The BIA’s denial of Villanueva’s motion to reconsider also did not deny him
due process. Villanueva argues that his failure to timely file an application for relief
was due to “exceptional circumstances beyond his control, and through no fault of
his own”—instead, because “his counsel experienced difficulties receiving mail at
her known address.” Due process requires notice that is “reasonably calculated”
to reach the noncitizen. United States v. Rivera-Valdes, 157 F.4th 978, 988 (9th Cir.
2 24-4218 2025) (en banc). Because service on Villanueva’s attorney was “reasonably
calculated” to reach Villanueva, the BIA did not deny him due process. See Garcia
v. INS, 222 F.3d 1208, 1209 (9th Cir. 2000) (“It is a longstanding principle that in
‘our system of representative litigation . . . each party is deemed bound by the acts
of his lawyer-agent and is considered to have “notice of all facts, notice of which
can be charged upon the attorney.”’”) (citations omitted).
The government asks that we make an “inquiry into the actions taken by
petitioner’s counsel,” noting that she failed to explain the late filing of Villanueva’s
motion for reconsideration.1 But no claim for ineffective assistance of counsel is
before us. “A motion to reopen is the procedural vehicle through which a petitioner
may bring, usually for the first time, an ineffective assistance of counsel claim before
the BIA.” Ontiveros-Lopez v. INS, 213 F.3d 1121, 1123 (9th Cir. 2000). To allow
Villanueva the opportunity to file a motion to reopen with the BIA, we stay the
mandate for 90 days from the filing of this disposition.

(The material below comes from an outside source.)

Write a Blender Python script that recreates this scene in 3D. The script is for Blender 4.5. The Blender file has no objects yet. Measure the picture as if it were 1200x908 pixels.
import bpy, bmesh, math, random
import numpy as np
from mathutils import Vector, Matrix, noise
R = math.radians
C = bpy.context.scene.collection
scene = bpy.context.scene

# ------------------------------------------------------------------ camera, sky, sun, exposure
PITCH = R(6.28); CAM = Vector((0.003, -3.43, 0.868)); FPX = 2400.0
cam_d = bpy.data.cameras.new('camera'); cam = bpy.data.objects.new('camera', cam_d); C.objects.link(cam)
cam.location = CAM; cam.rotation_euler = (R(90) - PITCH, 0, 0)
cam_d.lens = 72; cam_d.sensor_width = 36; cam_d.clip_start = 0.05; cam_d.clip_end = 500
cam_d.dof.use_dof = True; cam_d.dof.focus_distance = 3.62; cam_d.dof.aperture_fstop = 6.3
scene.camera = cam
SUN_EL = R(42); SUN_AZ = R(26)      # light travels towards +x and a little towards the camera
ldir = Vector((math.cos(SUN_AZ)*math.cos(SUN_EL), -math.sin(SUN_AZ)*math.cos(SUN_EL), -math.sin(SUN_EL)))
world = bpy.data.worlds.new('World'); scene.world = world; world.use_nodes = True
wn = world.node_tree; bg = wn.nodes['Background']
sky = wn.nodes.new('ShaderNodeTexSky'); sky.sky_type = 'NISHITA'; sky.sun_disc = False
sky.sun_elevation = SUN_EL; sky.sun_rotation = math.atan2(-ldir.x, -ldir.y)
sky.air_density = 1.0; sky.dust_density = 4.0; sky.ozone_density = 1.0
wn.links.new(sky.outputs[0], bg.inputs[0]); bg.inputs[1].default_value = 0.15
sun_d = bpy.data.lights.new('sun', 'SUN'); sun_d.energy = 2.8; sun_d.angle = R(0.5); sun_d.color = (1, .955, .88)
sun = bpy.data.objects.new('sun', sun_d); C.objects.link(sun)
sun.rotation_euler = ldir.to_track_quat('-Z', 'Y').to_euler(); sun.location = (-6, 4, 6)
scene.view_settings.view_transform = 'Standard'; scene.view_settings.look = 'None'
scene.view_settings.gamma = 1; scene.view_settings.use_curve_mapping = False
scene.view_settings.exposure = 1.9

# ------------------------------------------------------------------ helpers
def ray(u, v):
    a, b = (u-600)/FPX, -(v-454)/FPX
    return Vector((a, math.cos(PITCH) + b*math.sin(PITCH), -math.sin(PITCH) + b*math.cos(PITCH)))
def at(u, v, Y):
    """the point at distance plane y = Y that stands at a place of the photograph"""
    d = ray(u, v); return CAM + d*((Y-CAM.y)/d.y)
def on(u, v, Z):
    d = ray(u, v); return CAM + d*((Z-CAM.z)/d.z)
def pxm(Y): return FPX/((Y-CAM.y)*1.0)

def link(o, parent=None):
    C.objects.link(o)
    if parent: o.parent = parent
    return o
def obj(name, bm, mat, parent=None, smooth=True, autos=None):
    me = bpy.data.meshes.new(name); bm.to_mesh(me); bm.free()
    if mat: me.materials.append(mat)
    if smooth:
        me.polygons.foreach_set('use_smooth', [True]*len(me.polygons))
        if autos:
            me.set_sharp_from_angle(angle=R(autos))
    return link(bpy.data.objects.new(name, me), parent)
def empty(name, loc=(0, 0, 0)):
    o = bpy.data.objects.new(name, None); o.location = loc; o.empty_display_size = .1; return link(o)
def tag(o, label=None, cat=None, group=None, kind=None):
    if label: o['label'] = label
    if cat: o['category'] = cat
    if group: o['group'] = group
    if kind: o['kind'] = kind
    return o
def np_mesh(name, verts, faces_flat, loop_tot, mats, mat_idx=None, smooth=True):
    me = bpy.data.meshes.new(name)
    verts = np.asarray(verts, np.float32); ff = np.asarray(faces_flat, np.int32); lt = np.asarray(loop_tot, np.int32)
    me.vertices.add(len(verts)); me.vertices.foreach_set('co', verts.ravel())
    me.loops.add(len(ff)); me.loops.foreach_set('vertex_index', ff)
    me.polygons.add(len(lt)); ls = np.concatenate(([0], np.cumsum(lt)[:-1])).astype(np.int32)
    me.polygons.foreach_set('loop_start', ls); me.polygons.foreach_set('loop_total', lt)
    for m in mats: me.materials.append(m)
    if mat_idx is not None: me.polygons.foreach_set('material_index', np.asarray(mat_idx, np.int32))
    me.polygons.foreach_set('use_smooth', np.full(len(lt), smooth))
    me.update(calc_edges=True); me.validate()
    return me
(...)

PETITION FOR REVIEW DENIED; MANDATE STAYED FOR 90
DAYS.
1 The government also notes that Villanueva’s attorney failed to heed the specific advice of the immigration judge (“IJ”) to appeal all issues related to this case within thirty days of the June 2021 removal order. And at oral argument, Villanueva’s attorney conceded that she failed to file a declaration stating that she did not receive the April 2021 order, despite being instructed by the IJ to submit evidence supporting her claim of nonreceipt.